Le gouvernement socialiste espagnol a approuvé vendredi le décret permettant l'exhumation de l'ancien dictateur Franco de son mausolée, une décision qui divise en Espagne où le travail de mémoire provoque toujours une fracture politique.

«Nous célébrons les 40 ans de l'Espagne démocratique, d'un ordre constitutionnel stable et mûr [...] et ce n'est pas compatible avec une tombe d'État où l'on continue à glorifier la figure de Franco», a insisté la numéro deux de l'exécutif Carmen Calvo devant la presse.

«Nous ne pouvons pas perdre un seul instant», a-t-elle martelé en ajoutant que l'exhumation, à laquelle la famille de l'ancien dictateur est farouchement opposée, pourrait avoir lieu «à la fin de l'année».

La solution la plus plausible serait de transférer la dépouille de Franco dans le caveau familial du cimetière du Pardo, au nord de Madrid. Mais en cas d'absence d'accord avec ses descendants, le gouvernement choisira le lieu où l'enterrer, a assuré Carmen Calvo.

Le décret du gouvernement va devoir désormais être voté par la chambre des députés, où les socialistes sont très minoritaires, mais où ils pourront compter sur l'appui de la gauche radicale de Podemos, des indépendantistes catalans et des nationalistes basques pour obtenir la majorité simple nécessaire.

Arrivé au pouvoir le 1er juin après avoir fait renverser le conservateur Mariano Rajoy par le Parlement, le chef du gouvernement Pedro Sanchez avait immédiatement fait de cette exhumation l'une de ses priorités, en mettant en avant une résolution adoptée par le Parlement en 2017, mais restée lettre morte.

«L'Espagne ne peut pas se permettre, en tant que démocratie consolidée et européenne, des symboles qui divisent les Espagnols», avait-il plaidé, en soulignant que l'existence d'un mausolée abritant la dépouille d'un ancien dictateur serait «inimaginable en Allemagne ou en Italie».
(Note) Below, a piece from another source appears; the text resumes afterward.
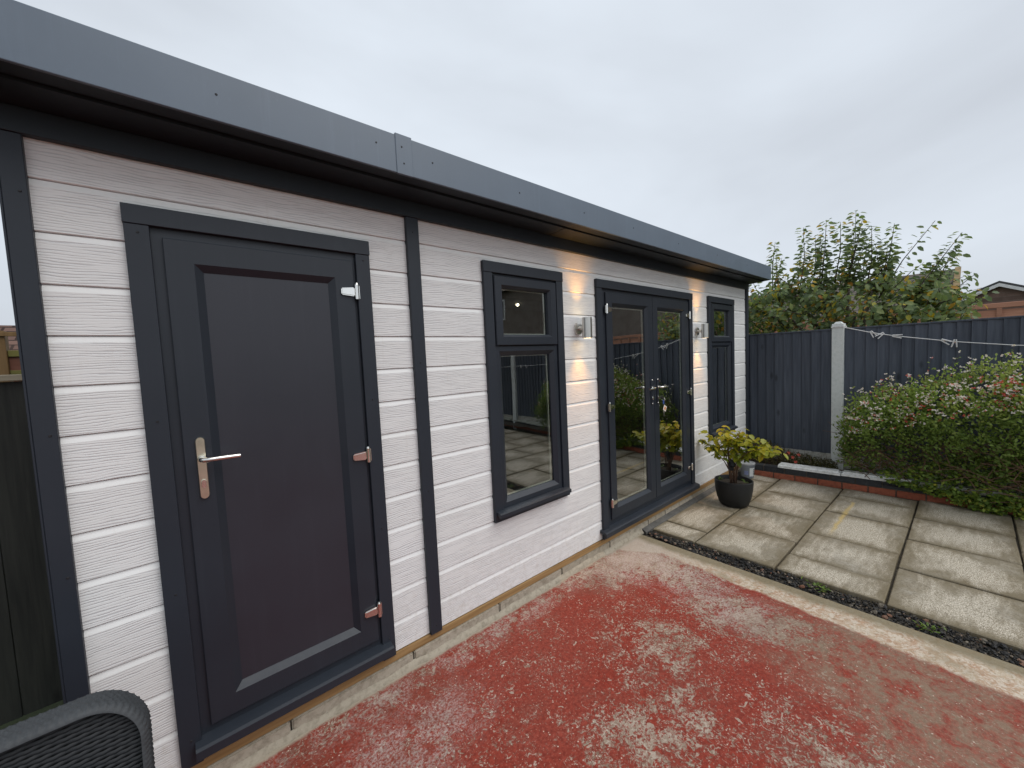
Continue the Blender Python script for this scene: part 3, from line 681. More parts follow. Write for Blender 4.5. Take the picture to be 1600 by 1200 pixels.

Une fois la dépouille de Franco retirée, le gouvernement compte faire de ce mausolée un lieu de «réconciliation» et de «mémoire» sur le modèle de ce qui a été fait dans les camps de concentration et d'extermination de l'Allemagne nazie.

Mausolée monumental

Franco, vainqueur de la terrible guerre civile espagnole (1936-1939) après un coup d'État contre la Seconde république et qui dirigea le pays d'une main de fer jusqu'à sa mort en 1975, est enterré au Valle de los Caidos (la vallée de ceux qui sont tombés) aux côtés de José Antonio Primo de Rivera, fondateur du parti fascisant de la Phalange.

Complexe monumental situé dans les montagnes à 50 kilomètres de Madrid et surplombé par une croix de 150 mètres de haut, ce mausolée abrite aussi les corps de quelque 27 000 combattants franquistes et d'environ 10 000 opposants républicains, raison pour laquelle le dictateur le présentait comme un lieu de «réconciliation».

Mais ses détracteurs le voient comme un symbole de division et de mépris pour les républicains dont les corps, extraits de fosses communes et de cimetières, y ont été transférés sans que leurs familles soient prévenues. En outre 20 000 prisonniers politiques ont participé à sa construction entre 1940 et 1959.

Selon des chiffres du Patrimoine national, organisme public gérant le mausolée, les visites y ont bondi depuis l'annonce de Pedro Sanchez : 38 269 visites en juillet contre 23 135 en juin.

Résistances de la droite

Signe de la fracture politique dans le pays sur la mémoire de la guerre civile et du franquisme, le gouvernement se heurte à un tir de barrage du Parti populaire (PP, droite), premier parti au Parlement, qui a déjà annoncé qu'il déposerait un recours devant la Cour constitutionnelle.

«Il importe plus [à Pedro Sanchez] de ressusciter les fantômes du passé que de tenter de séduire les gens avec l'avenir. Il s'intéresse plus à rouvrir les blessures déjà cicatrisées de notre pire passé plutôt que de se concentrer sur notre meilleur présent», a dénoncé le numéro un du PP, Pablo Casado.

Au-delà de l'exhumation de l'ancien dictateur, le gouvernement avait annoncé en juillet son intention de créer une «commission-vérité» sur la dictature de Franco, de recenser les victimes de la guerre civile et du régime franquiste et d'annuler les décisions des «tribunaux d'exception» franquistes.